DIRECTIONS FOR THIS TASK:
Transcribe the records below exactly, from their first line through the line containing "COL = S.collection". Omit every line after it.

DATA RECORDS:
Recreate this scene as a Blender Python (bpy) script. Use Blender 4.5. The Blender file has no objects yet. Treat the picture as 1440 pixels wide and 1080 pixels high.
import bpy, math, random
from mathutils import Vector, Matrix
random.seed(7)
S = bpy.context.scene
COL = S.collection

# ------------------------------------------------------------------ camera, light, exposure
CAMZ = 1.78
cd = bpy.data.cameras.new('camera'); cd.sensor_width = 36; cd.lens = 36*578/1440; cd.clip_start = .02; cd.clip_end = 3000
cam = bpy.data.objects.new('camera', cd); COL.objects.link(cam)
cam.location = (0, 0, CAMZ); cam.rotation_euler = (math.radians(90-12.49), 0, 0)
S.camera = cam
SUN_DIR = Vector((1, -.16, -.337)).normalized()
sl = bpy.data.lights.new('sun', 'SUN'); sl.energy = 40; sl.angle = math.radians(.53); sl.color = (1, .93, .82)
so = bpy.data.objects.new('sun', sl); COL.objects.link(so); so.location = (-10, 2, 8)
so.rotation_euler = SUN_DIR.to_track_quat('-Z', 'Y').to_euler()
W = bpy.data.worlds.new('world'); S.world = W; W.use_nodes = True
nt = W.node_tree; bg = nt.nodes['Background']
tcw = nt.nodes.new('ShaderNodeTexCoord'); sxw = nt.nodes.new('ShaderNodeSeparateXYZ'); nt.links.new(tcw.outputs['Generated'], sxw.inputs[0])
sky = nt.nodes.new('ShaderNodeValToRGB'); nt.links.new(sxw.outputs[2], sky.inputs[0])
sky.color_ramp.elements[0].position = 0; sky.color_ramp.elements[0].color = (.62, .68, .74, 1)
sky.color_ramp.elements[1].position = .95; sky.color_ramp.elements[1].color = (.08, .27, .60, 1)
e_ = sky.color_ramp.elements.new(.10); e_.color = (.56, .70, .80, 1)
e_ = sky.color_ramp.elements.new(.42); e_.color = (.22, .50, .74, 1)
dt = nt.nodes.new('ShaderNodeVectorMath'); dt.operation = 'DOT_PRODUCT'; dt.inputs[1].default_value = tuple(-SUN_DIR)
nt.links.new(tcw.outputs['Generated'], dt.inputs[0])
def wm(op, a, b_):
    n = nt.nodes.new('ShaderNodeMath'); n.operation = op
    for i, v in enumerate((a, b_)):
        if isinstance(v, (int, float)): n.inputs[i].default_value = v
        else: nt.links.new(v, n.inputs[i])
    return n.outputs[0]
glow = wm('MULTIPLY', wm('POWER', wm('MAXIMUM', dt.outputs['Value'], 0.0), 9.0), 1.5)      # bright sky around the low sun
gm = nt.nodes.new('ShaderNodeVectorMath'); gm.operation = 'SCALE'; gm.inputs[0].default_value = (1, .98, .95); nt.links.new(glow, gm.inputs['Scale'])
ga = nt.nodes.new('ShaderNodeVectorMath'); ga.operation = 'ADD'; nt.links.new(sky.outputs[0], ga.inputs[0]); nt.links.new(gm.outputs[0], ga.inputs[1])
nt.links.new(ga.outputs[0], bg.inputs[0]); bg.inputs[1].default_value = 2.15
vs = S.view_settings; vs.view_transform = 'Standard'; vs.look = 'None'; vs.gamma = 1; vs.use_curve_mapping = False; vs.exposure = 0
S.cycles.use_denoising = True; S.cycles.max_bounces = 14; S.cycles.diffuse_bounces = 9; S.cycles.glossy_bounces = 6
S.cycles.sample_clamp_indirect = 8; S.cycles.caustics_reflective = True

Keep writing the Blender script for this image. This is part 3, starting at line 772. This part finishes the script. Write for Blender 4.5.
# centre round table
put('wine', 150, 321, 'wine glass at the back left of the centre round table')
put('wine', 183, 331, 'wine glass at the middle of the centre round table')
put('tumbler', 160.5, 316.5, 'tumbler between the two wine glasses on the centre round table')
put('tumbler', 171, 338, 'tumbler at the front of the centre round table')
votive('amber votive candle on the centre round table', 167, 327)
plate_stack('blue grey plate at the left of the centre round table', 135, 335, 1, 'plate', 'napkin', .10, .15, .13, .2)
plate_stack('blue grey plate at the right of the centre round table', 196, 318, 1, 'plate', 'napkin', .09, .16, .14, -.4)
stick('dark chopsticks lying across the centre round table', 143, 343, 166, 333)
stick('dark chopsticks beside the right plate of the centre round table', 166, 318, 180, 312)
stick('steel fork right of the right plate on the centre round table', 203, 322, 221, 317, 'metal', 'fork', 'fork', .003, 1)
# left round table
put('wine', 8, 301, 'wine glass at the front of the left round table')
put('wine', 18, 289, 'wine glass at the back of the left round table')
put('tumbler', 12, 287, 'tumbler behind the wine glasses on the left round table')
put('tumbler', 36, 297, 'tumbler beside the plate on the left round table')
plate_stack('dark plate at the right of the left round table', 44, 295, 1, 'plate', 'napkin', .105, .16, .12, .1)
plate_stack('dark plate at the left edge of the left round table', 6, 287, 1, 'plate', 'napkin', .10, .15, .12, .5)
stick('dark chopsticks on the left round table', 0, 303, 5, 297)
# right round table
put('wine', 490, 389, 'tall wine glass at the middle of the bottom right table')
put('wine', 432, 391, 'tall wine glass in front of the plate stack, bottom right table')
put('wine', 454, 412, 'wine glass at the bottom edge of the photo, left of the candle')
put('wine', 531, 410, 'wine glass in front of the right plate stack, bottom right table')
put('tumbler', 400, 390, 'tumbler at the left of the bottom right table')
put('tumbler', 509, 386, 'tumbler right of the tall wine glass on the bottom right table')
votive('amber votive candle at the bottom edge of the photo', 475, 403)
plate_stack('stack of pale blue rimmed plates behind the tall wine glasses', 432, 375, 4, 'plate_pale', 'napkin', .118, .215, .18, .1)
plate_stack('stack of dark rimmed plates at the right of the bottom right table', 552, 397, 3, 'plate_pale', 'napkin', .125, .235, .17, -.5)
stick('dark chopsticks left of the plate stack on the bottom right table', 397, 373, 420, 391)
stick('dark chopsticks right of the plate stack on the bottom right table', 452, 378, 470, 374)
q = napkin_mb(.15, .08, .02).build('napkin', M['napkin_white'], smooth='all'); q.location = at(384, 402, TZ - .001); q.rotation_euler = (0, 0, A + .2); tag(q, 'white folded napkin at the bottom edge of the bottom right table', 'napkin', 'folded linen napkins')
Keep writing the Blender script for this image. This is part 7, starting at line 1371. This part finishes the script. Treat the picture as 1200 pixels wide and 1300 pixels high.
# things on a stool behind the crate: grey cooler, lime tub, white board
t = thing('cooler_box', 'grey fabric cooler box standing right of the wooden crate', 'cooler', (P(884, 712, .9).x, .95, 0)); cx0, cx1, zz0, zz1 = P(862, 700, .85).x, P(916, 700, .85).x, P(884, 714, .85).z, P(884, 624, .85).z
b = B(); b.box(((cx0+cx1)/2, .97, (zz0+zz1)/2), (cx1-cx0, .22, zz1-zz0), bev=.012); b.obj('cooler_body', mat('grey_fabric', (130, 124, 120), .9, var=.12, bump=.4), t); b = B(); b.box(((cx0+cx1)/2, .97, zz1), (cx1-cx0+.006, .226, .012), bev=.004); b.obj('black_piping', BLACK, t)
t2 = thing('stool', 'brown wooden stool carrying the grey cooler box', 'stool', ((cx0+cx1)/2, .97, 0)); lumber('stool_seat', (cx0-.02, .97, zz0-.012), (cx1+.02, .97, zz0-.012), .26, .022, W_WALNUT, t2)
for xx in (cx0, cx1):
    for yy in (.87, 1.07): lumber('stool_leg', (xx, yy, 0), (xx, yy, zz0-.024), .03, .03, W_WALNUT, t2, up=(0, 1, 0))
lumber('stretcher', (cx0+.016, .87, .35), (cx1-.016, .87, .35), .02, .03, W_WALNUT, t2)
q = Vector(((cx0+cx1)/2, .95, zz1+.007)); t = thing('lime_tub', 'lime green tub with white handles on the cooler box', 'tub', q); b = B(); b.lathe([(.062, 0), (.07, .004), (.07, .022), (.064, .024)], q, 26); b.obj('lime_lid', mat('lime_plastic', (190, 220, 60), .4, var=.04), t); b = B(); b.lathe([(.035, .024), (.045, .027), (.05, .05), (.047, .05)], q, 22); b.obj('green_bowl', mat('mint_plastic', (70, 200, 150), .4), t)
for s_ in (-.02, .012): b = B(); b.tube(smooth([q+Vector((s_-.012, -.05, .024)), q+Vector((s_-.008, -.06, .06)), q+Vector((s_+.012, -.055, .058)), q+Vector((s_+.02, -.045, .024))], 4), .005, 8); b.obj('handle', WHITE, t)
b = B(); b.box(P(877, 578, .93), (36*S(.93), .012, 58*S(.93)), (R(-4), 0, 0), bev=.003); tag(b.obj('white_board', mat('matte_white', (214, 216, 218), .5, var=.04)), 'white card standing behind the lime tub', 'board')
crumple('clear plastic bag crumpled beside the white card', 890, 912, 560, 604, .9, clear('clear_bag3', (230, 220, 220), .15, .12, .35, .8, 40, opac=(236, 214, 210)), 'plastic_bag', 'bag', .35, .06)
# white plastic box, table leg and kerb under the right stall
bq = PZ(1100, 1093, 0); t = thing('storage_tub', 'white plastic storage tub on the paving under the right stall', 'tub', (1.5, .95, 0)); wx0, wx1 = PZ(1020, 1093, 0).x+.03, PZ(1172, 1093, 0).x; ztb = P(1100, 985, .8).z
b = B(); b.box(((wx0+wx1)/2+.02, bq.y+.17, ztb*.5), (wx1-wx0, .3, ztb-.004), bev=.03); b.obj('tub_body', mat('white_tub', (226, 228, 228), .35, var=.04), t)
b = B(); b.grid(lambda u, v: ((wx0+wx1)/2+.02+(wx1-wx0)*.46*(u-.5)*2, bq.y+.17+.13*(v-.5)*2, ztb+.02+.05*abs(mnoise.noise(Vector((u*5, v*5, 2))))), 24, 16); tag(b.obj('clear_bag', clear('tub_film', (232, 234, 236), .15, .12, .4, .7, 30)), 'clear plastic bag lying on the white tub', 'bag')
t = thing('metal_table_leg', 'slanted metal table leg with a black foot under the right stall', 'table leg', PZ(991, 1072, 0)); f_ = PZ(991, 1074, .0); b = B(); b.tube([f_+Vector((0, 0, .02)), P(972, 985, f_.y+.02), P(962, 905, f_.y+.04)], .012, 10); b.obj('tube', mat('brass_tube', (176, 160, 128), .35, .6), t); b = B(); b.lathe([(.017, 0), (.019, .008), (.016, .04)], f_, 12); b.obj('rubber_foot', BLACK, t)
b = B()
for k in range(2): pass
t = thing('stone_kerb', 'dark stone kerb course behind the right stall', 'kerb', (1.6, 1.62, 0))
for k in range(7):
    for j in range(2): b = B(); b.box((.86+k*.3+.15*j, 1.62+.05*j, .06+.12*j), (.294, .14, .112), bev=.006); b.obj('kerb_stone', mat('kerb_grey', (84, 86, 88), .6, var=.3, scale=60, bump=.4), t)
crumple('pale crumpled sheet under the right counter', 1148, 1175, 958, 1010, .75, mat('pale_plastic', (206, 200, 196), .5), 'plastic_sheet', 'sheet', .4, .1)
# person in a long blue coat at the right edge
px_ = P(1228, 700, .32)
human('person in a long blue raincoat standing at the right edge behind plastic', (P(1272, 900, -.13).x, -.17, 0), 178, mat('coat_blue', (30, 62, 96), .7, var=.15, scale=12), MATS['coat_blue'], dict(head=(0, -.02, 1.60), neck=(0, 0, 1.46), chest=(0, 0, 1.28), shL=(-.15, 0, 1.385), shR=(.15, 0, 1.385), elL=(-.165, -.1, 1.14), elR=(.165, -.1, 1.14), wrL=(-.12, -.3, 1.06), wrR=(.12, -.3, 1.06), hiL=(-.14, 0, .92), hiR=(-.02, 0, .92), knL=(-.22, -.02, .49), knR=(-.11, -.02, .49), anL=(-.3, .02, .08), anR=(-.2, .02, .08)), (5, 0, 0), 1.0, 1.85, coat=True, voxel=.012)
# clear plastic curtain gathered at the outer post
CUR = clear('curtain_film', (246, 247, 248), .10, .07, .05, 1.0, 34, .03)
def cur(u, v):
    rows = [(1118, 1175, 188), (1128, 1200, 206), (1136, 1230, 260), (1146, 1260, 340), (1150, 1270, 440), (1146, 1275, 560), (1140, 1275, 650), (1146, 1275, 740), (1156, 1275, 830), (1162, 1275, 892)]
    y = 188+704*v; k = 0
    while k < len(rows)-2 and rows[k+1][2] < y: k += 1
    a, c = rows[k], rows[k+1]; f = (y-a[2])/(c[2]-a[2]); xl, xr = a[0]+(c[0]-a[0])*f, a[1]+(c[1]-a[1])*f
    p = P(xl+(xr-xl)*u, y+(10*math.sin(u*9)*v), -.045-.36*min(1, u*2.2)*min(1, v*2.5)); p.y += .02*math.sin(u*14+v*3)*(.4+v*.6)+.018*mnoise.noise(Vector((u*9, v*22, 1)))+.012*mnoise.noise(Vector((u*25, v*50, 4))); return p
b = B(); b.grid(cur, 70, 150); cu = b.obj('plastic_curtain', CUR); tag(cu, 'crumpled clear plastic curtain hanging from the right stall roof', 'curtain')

PROBLEM SOLUTION:
Recreate this scene as a Blender Python (bpy) script. Use Blender 4.5. The Blender file has no objects yet. Treat the picture as 1440 pixels wide and 1080 pixels high.
import bpy, math, random
from mathutils import Vector, Matrix
random.seed(7)
S = bpy.context.scene
COL = S.collection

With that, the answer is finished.